DoWn(...)FaLL !!!
"Trouble comes in threes!" is what people say...I agree to this whole heartedly... My blog followers, now should be aware of my rendezvous with my staircase and my forced agoraphobia.
Last week of December, saw to my husband's passion towards shuttle cock, which eventually led to fractured calcanium and few months of bed rest.
I thought the worst was over, little I knew what's up next.
My son, who went to school, looking smart in friday school wear, came back with torn trousers full of blood and huge bruises on his knee and deep cut. Like heroic teenage guy, his school duck back almost touching his back of knee aka popliteal fossa aka knee pit (why worn that loose, I don't have any idea), fell down from the bus (I am sure it should have been a moving bus), though he claims, he got down when it stopped. Thank God for small mercies, one of the busiest highway, there were little traffic as it was afternoon. When my mom took him to doctor, he refused to take a tetanus shot leave alone sutures.
It just doesn't stop there, one flow of visitors followed by another, came to visit my ?invalid son, who played cityville, the unhurt leg swinging from the chair, another stretched on a chair, music blasting from his woofers, his ill pitched falsetto damaging our ear drums. The PC table and the adjacent table filled with packets of potato wafers, rasgulla, snack twisters (murukku in tamil - new coinage) and two bottle of waters, which disappears in one hour time and darling son expects that to be refilled every now and then. His loo episodes was too dramatic when compared to my husband who has serious injury, is subtle and sweet. The same injured leg, when his friends (both the sexes) drop in, will start with few limps, few curses, then whole lot of fun, laughing out loud... where does that wail and grunt of pain disappear, I don't understand. The moment they leave, the grumble begins.

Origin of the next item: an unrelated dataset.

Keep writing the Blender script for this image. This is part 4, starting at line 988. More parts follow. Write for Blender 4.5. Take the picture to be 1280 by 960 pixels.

Realised in the past month that life has few hidden corners and few ugly surprises meandering by. Only that I was escaping those corners till then and now facing the challenges and literally taking the bull by its horn. Atleast for me its just some mental and physical strain, I am worried about the pain my husband is silently going through every day. Never seen a person like him and a wonderful guy.
Ah! Ani is another story. Tomorrow, I need to change his dressing, god give me the patience and whatever it needs to do the task without letting things go out of hand. I wish he grows up fast and get married and be blessed with a kid like him and I swear he is going to enjoy his "nuclear" family!
Did I tell you, that I cried when I was told he got hurt? Did I tell you that I am continuously smiling, when I am writing about ani's tantrums. I swear there is not one dull moment with my darling son around. Love him a lot... Poor kid after all he is too young and it is difficult for someone as young as him to bear the pain, he is not like us grown up, isn't he???
Get well soon Sure, Ani! Missing our weekend bike rides! Common! polish your knee and ankle caps and jump out of your beds soon... just can't wait!
7 Candles:
Thank God there was little traffic.
Bear his tantrums for some time
-:)
:) You don't understand for chennai guys, getting into running bus and getting down from running bus is the sign of "THE MAN". I stopped when Murugan got hurt in front of me.
It can't be stopped and all i told him to take extreme precaution and always do on the back entrance of the bus and not the front entrance, if at all he wants to.
First timers will always fall irrespective how slow the bus might be.
you practiced it too? Am angry. I knw how great friends you and murugan are. At times i had been jealous of your friendship with him :)
viji, i did comment on this post.. but i dont know if i clicked it correctly. my comment is missing.
sorry devs, I didn't get the mail alert... I found it hidden in my dashboard...
Yep thank god there was little traffic... and thank god now he is fine :)
Viji,
Very bad part of your life. You, Suresh, and ANi facing problems. But I need to learn from you how to feel balanced even at our testing times and smile at others.
I do "Smile" all the time. It's an antidote for all kinds of worries and trauma. I am a coward, Krishnan! I smile and hide all the pain behind it. I don't have the energy to fight or resist.